Jurisprudence

Defining Murder Down

Why does Dr. Tiller’s killer get to argue that his alleged crime was justified?

The trial of the accused killer of Dr. George Tillerlooked extremely simple. A man walks up the steps of a church, pulls out a gun, and shoots another man in the face. He planned the whole thing after allegedly stalking Tiller. We call that murder, as we should, and after a suspect is convicted, we sentence accordingly.

Scott Roeder

But on Tuesday, the judge trying Scott Roeder, Tiller’s accused killer, left dangling the possibility that Roeder can show that he committed not murder but voluntary manslaughter. To show this, Roeder will be allowed to argue that he was justified in shooting Tiller because he was trying to “protect the unborn.” This is a truly terrible interpretation of the criminal law that would allow for all kinds of bogus political defenses to murder, handy for pro-life vigilantes as well as any terrorist who believes he is on a holy mission to save lives.
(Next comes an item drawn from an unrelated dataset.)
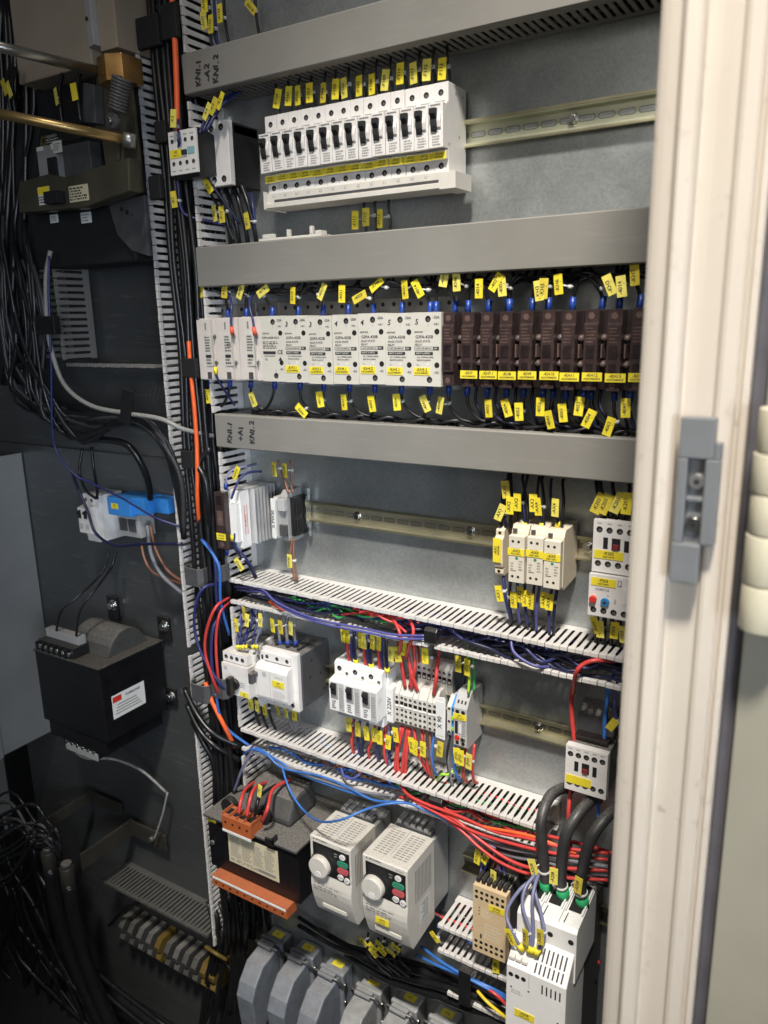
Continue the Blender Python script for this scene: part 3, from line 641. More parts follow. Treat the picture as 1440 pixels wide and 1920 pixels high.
# the red tipped and yellow tipped control wires on the left relays
for i, (P, tip) in enumerate([([(436, 627, 93), (433, 600, 92), (434, 570, 85), (425, 540, 60)], 'sleeve_red'), ([(478, 628, 93), (474, 600, 92), (468, 570, 85), (475, 545, 60)], 'sleeve_red'), ([(404, 688, 93), (406, 705, 92), (420, 730, 80), (440, 760, 60)], 'yellow')]):
    wire([at(*p) for p in P], 1.9, 'w_blue', ['dark blue wire with red tip on the second relay from the left', 'dark blue wire with red tip on the third relay from the left', 'dark blue wire with yellow tip at the foot of the leftmost relay'][i], sleeves=((0, tip, 12),))
# ================================================================ row 3
t = thing('solid_state_relay', 'relay with brown cover and finned grey heat sink at the left of the third row', 'relay', (-923, 0, -375))
m = M(); 
for k in range(7): m.box(0, 48, 4+k*8.6, 6.6+k*8.6, 0, 98, 'alu')
m.box(18, 30, 0.5, 62, 1, 97, 'alu'); m.build('heat_sink', t, bev=.4)
m = M().box(1, 38, 62.3, 84, -3, 98, 'pure').box(1, 36, 84, 94, 10, 78, 'pure')
m.text('/!\\ HOT', 38, 74, 45, 7, 'red', 90, 'right'); 
for k in range(5): m.box(38.05, 38.4, 66+k*3, 67+k*3, 20, 72, 'btn_red') if k % 2 else None
m.build('housing', t, bev=.8)
m = M().box(-1, 21, 84.2, 106, -2, 20, 'brown_clear').box(-1, 21, 94.3, 106, 20, 98, 'brown_clear'); m.box(3, 16, 106.1, 106.6, 40, 66, 'brown_light').box(3, 16, 106.1, 106.6, 76, 92, 'brown_deep').disc(10, 106.3, 6, 5, 'brown_light')
m.build('clear_cover', t, bev=1.4)
l = M(); plate(l, -1, 20, 14, 26, 106.4, ['-KH16', 'A23/DRM'], 5); l.build('label_sticker', t)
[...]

What is Judge Warren Wilbert thinking? He seems to have gotten tangled up in the words of the governing Kansas statute. In 1992, Kansas extended the definition of voluntary manslaughter from an intentional killing “upon a sudden quarrel or in the heat of passion”—the traditional scope—to an intentional killing that results “from an unreasonable but honest belief that deadly force was justified in self-defense.” This is called an “imperfect self-defense.” It is “imperfect” because it cannot win you an acquittal. But it can get you a reduced sentence, by giving the jury the option of convicting you of the lesser charge.
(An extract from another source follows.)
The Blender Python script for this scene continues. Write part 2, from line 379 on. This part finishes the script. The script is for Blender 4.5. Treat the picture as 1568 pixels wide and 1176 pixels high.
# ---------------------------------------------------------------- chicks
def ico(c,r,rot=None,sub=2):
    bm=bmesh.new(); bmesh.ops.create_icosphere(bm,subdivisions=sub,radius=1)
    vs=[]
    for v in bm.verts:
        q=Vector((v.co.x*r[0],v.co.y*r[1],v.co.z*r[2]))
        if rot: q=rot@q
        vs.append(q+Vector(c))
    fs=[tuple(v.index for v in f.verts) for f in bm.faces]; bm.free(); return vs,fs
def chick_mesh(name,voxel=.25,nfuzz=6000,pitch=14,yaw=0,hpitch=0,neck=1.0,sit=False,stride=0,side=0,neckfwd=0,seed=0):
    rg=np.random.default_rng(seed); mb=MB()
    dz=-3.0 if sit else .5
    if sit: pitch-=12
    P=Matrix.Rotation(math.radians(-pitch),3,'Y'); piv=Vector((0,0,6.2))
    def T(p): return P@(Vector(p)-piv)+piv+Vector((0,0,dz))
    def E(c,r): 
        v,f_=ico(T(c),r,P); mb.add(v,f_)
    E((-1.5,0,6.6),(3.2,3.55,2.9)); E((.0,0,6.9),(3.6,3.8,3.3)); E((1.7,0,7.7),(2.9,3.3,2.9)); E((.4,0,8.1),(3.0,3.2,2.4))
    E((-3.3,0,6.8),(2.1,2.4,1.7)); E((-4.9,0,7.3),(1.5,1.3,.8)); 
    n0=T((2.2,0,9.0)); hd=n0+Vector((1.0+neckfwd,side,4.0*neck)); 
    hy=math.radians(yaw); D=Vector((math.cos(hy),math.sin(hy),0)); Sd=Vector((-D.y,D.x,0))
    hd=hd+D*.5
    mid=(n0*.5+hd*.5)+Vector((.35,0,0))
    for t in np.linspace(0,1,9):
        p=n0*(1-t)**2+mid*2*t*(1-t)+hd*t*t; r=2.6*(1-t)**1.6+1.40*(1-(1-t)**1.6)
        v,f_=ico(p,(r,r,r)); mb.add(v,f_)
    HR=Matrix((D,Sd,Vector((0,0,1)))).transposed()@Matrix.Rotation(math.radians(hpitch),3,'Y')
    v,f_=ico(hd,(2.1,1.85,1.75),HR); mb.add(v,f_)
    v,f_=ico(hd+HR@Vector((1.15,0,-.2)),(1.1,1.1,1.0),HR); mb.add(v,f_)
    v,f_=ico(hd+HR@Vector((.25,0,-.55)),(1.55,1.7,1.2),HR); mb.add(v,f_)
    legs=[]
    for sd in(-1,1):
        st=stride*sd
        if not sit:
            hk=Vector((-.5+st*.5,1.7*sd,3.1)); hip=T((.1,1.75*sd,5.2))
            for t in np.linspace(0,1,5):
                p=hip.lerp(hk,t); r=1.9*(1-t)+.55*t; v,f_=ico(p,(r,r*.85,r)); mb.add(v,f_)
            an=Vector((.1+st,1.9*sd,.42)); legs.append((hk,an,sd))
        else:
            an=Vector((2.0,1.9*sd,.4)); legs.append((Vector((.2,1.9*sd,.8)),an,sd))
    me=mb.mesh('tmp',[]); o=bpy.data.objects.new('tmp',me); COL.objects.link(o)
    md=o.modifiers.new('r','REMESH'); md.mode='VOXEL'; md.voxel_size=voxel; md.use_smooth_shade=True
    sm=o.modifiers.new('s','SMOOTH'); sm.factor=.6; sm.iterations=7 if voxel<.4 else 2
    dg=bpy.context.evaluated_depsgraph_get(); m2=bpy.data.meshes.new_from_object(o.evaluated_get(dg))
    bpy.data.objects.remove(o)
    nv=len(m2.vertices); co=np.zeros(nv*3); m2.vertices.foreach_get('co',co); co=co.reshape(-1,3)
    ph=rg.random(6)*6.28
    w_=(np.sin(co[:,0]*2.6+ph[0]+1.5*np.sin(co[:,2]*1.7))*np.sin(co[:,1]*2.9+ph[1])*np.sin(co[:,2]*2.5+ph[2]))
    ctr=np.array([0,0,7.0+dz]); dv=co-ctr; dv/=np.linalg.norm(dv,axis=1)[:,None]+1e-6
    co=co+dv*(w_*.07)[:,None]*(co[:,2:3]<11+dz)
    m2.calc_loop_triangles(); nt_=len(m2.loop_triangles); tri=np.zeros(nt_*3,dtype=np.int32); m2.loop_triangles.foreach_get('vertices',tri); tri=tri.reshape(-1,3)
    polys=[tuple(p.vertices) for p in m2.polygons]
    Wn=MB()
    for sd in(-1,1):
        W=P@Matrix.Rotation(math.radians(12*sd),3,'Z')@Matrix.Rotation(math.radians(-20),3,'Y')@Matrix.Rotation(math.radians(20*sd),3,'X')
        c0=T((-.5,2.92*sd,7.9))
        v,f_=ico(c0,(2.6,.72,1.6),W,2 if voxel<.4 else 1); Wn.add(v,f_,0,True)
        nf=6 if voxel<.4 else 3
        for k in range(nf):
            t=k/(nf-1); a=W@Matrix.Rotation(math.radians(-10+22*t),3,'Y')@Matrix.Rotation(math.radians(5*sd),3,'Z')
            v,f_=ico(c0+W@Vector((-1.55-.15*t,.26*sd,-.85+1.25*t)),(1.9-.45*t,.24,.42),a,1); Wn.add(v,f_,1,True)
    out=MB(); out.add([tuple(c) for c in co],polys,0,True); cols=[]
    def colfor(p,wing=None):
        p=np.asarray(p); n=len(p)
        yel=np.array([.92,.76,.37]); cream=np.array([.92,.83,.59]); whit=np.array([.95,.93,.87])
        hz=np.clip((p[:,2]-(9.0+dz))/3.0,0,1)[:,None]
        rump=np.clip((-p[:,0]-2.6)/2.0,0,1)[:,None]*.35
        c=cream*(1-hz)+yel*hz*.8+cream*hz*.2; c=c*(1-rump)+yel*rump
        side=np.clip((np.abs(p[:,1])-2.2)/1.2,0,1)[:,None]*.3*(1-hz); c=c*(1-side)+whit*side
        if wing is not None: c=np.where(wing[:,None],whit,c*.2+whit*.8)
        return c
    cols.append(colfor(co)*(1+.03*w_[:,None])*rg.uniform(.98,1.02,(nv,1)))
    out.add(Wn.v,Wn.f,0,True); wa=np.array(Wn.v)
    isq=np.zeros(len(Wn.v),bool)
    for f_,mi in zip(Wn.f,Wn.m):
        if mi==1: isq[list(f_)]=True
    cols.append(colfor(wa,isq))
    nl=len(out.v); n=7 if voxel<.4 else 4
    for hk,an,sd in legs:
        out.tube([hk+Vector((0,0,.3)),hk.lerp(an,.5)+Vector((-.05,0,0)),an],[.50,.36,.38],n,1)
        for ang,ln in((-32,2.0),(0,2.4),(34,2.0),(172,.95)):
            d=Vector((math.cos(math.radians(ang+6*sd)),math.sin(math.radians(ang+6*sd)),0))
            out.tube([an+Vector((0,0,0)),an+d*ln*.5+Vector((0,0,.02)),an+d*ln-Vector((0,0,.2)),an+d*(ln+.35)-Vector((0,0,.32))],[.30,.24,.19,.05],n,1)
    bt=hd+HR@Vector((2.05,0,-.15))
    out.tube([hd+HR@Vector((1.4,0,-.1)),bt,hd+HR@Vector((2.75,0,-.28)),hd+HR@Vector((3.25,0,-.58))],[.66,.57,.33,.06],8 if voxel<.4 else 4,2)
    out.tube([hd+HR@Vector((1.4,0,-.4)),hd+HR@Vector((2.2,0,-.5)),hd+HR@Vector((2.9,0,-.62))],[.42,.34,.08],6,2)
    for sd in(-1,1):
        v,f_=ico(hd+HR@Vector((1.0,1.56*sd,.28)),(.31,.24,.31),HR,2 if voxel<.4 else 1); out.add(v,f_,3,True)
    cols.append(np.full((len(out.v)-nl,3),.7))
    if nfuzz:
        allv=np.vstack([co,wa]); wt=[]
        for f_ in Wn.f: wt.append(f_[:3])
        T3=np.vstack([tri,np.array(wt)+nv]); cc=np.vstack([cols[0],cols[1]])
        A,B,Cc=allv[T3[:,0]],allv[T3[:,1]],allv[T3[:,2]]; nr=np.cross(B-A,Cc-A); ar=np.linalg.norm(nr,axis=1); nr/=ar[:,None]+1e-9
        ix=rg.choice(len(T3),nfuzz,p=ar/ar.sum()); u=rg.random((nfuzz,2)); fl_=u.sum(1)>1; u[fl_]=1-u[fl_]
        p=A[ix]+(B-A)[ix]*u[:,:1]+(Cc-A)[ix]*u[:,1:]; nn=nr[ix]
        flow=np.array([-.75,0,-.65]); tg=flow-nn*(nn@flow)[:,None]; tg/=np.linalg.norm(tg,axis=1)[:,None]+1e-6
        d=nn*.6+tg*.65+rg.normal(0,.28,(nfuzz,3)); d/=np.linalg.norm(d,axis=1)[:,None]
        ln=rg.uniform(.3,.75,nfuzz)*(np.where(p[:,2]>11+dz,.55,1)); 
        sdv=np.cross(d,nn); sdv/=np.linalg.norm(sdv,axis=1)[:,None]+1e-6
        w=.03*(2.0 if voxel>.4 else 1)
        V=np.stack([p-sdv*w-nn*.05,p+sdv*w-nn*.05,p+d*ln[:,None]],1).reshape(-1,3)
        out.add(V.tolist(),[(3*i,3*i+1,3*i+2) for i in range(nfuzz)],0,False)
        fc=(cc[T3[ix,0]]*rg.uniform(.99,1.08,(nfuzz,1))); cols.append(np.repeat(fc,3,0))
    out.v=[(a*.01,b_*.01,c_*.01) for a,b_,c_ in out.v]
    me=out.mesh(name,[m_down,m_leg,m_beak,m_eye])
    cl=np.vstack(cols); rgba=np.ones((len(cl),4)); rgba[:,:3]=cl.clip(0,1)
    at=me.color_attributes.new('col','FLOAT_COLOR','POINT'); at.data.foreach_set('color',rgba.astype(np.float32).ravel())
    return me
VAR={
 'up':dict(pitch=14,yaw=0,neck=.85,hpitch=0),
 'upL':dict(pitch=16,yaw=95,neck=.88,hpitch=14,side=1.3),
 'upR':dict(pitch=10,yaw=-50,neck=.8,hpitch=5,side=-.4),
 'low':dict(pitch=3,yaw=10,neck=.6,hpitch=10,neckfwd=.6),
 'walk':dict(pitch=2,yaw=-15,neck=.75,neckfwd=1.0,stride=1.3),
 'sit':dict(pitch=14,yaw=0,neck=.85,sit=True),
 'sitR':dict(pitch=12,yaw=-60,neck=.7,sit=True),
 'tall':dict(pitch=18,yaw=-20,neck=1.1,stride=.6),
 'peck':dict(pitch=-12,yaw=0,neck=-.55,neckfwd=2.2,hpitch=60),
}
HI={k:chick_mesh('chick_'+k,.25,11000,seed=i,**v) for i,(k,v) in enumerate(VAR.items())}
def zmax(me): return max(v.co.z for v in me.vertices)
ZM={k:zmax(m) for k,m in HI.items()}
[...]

Judge Wilbert said he wouldn’t rule on whether voluntary manslaughter could apply until he’d seen Roeder’s evidence. But this is a mistake: The word unreasonable in the statute is unhelpfully capacious. It’s hard to imagine what category of killers the statute is trying to single out. But this law cannot possibly give comfort to Scott Roeder. It cannot mean that the mere fact that a killer had a subjective ideological belief that his crime was justified in the name of saving life knocks down the charges against him from murder to manslaughter. There has to be a limiting principle here. At the very least, it has to exclude planned acts of murder. And Roeder and every terrorist have to be on the other side of it.

Harvard law professor Alan Dershowitz calls the interpretation of imperfect self-defense at Roeder’s trial “an absurd approach to the law that would open the door to the most dangerous extension of the defense of imperfect necessity.” He gave me this illustration:

Eight days after Prime Minister Yitzhak Rabin was killed, there was a knock on my door. It was the family of the person who had killed him, asking if I’d come to Israel to defend him. They wanted me to argue he was justified in committing the killing because it would save many lives. They cited Maimonides and the concept of the rodef—the chaser after justice. I politely threw them out of my house. Terrorists also argue that they’re saving lives. The implications of allowing any evidence of a theory of life-saving, as a defense for first degree murder, would destroy our legal system. It would turn law into politics.

Judge Wilbert seems to think that Roeder’s “unreasonable but honest belief” can constitute manslaughter if he can show that he was trying to forestall deaths that were imminent. This suggests that Roeder’s act wasn’t murder if, for example, Roeder knew the doctor was scheduled to perform an abortion within—what time frame? Tiller was killed in church on a Sunday. How imminent could Roeder’s conception of harm have been? How can the law possibly turn on the answer to this cock-eyed question?

In reading up on how the Kansas Supreme Court has interpreted the “unreasonable but honest belief” part of the manslaughter statute, I don’t see support for Wilbert’s interpretation. To begin with, the imperfect self-defense is usually allowed only for unintentional killings. That’s the approach of the Model Penal Code, which many states follow. Kansas and apparently a few other states allow this partial defense for intentional killings as well, according to a 1997 decision of the Kansas Supreme Court, State v. Ordway. The reasons for this aren’t so clear. Ordway talks about “the practical realities of plea bargaining and jury verdicts” and continues, “Often it is unjust to prosecute and convict such killers of murder and it is equally unjust to acquit them.”

This isn’t much of an explanation. Isn’t that middle-ground manslaughter, traditionally and narrowly defined as a spur of the moment, unmeditated murder? Why add another confusing middle-ground gradation? But even if we accept the statute, the Kansas Supreme Court ruled in Ordway that imperfect self-defense can’t be based on psychotic delusions or mental illness, because the statute doesn’t mention those defenses. This statute certainly doesn’t say anything about politically motivated vigilante killings, either. So why add that even more far-out interpretation into the law?

Surely the Kansas appeals courts will set the judge straight if he doesn’t fix this himself by the trial’s end. But by then, harm will have been done. Scott Roeder will get to put on testimony about why he thought he was justified in killing Tiller. He will have a show trial in which he can present himself as a martyr to the cause of the unborn. Judge Wilbert has repeatedly insisted that he won’t let this trial become a trial about abortion. But that’s exactly where his ruling is taking us.